WHAT THE TASK ASKS » From the listing that follows, extract every line and set it down unaltered.

SUPPLIED MATERIAL »

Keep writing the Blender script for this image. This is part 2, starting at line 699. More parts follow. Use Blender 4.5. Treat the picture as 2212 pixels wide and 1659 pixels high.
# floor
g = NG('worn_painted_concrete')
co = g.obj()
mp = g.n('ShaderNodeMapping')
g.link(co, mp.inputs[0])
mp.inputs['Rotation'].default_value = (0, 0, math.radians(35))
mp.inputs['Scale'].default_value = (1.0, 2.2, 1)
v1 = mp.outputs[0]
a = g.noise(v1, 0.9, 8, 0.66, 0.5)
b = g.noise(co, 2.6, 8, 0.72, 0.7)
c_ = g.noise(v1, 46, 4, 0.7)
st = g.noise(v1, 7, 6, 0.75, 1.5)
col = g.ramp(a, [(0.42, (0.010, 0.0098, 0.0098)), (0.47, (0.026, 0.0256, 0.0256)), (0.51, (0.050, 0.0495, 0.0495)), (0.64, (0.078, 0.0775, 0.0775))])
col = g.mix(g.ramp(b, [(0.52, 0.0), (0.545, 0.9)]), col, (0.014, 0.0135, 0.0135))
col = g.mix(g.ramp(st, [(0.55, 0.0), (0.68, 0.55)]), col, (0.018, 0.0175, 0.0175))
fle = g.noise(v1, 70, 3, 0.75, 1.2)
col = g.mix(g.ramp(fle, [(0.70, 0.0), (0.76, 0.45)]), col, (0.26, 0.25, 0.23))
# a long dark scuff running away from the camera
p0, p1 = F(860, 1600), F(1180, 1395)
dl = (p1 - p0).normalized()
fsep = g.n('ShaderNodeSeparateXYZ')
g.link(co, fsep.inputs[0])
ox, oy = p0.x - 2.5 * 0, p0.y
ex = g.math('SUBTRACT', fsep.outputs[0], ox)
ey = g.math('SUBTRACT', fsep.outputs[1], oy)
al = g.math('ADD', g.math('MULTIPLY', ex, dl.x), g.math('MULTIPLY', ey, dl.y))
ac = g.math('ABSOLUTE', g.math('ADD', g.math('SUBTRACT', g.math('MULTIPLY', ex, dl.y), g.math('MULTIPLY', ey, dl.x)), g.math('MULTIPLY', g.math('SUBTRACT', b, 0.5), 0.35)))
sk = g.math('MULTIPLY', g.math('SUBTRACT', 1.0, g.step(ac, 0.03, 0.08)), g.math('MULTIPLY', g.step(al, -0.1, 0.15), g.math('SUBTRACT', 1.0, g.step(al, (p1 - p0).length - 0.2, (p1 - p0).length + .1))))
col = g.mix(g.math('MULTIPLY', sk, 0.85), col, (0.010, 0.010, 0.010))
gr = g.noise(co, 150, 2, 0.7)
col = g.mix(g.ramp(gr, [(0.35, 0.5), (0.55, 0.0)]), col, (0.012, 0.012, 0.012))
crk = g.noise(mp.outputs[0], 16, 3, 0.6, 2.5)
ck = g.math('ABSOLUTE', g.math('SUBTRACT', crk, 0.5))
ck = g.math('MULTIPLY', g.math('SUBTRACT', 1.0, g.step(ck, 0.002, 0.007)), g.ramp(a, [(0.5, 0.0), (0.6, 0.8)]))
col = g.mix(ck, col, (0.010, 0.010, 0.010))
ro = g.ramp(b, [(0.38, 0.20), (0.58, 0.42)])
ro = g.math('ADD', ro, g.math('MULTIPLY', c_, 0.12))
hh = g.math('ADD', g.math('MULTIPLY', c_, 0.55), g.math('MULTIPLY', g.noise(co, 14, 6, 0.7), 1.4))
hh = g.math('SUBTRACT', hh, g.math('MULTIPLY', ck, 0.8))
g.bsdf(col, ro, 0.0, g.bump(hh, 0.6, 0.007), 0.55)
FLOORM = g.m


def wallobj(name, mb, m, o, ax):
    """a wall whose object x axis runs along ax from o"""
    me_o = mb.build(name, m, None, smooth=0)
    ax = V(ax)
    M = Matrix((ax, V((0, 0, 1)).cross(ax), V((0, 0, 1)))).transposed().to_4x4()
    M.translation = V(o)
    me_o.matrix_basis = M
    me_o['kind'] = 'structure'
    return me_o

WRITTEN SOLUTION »
Keep writing the Blender script for this image. This is part 2, starting at line 699. More parts follow. Use Blender 4.5. Treat the picture as 2212 pixels wide and 1659 pixels high.
# floor
g = NG('worn_painted_concrete')
co = g.obj()
mp = g.n('ShaderNodeMapping')
g.link(co, mp.inputs[0])
mp.inputs['Rotation'].default_value = (0, 0, math.radians(35))
mp.inputs['Scale'].default_value = (1.0, 2.2, 1)
v1 = mp.outputs[0]
a = g.noise(v1, 0.9, 8, 0.66, 0.5)
b = g.noise(co, 2.6, 8, 0.72, 0.7)
c_ = g.noise(v1, 46, 4, 0.7)
st = g.noise(v1, 7, 6, 0.75, 1.5)
col = g.ramp(a, [(0.42, (0.010, 0.0098, 0.0098)), (0.47, (0.026, 0.0256, 0.0256)), (0.51, (0.050, 0.0495, 0.0495)), (0.64, (0.078, 0.0775, 0.0775))])
col = g.mix(g.ramp(b, [(0.52, 0.0), (0.545, 0.9)]), col, (0.014, 0.0135, 0.0135))
col = g.mix(g.ramp(st, [(0.55, 0.0), (0.68, 0.55)]), col, (0.018, 0.0175, 0.0175))
fle = g.noise(v1, 70, 3, 0.75, 1.2)
col = g.mix(g.ramp(fle, [(0.70, 0.0), (0.76, 0.45)]), col, (0.26, 0.25, 0.23))
# a long dark scuff running away from the camera
p0, p1 = F(860, 1600), F(1180, 1395)
dl = (p1 - p0).normalized()
fsep = g.n('ShaderNodeSeparateXYZ')
g.link(co, fsep.inputs[0])
ox, oy = p0.x - 2.5 * 0, p0.y
ex = g.math('SUBTRACT', fsep.outputs[0], ox)
ey = g.math('SUBTRACT', fsep.outputs[1], oy)
al = g.math('ADD', g.math('MULTIPLY', ex, dl.x), g.math('MULTIPLY', ey, dl.y))
ac = g.math('ABSOLUTE', g.math('ADD', g.math('SUBTRACT', g.math('MULTIPLY', ex, dl.y), g.math('MULTIPLY', ey, dl.x)), g.math('MULTIPLY', g.math('SUBTRACT', b, 0.5), 0.35)))
sk = g.math('MULTIPLY', g.math('SUBTRACT', 1.0, g.step(ac, 0.03, 0.08)), g.math('MULTIPLY', g.step(al, -0.1, 0.15), g.math('SUBTRACT', 1.0, g.step(al, (p1 - p0).length - 0.2, (p1 - p0).length + .1))))
col = g.mix(g.math('MULTIPLY', sk, 0.85), col, (0.010, 0.010, 0.010))
gr = g.noise(co, 150, 2, 0.7)
col = g.mix(g.ramp(gr, [(0.35, 0.5), (0.55, 0.0)]), col, (0.012, 0.012, 0.012))
crk = g.noise(mp.outputs[0], 16, 3, 0.6, 2.5)
ck = g.math('ABSOLUTE', g.math('SUBTRACT', crk, 0.5))
ck = g.math('MULTIPLY', g.math('SUBTRACT', 1.0, g.step(ck, 0.002, 0.007)), g.ramp(a, [(0.5, 0.0), (0.6, 0.8)]))
col = g.mix(ck, col, (0.010, 0.010, 0.010))
ro = g.ramp(b, [(0.38, 0.20), (0.58, 0.42)])
ro = g.math('ADD', ro, g.math('MULTIPLY', c_, 0.12))
hh = g.math('ADD', g.math('MULTIPLY', c_, 0.55), g.math('MULTIPLY', g.noise(co, 14, 6, 0.7), 1.4))
hh = g.math('SUBTRACT', hh, g.math('MULTIPLY', ck, 0.8))
g.bsdf(col, ro, 0.0, g.bump(hh, 0.6, 0.007), 0.55)
FLOORM = g.m


def wallobj(name, mb, m, o, ax):
    """a wall whose object x axis runs along ax from o"""
    me_o = mb.build(name, m, None, smooth=0)
    ax = V(ax)
    M = Matrix((ax, V((0, 0, 1)).cross(ax), V((0, 0, 1)))).transposed().to_4x4()
    M.translation = V(o)
    me_o.matrix_basis = M
    me_o['kind'] = 'structure'
    return me_o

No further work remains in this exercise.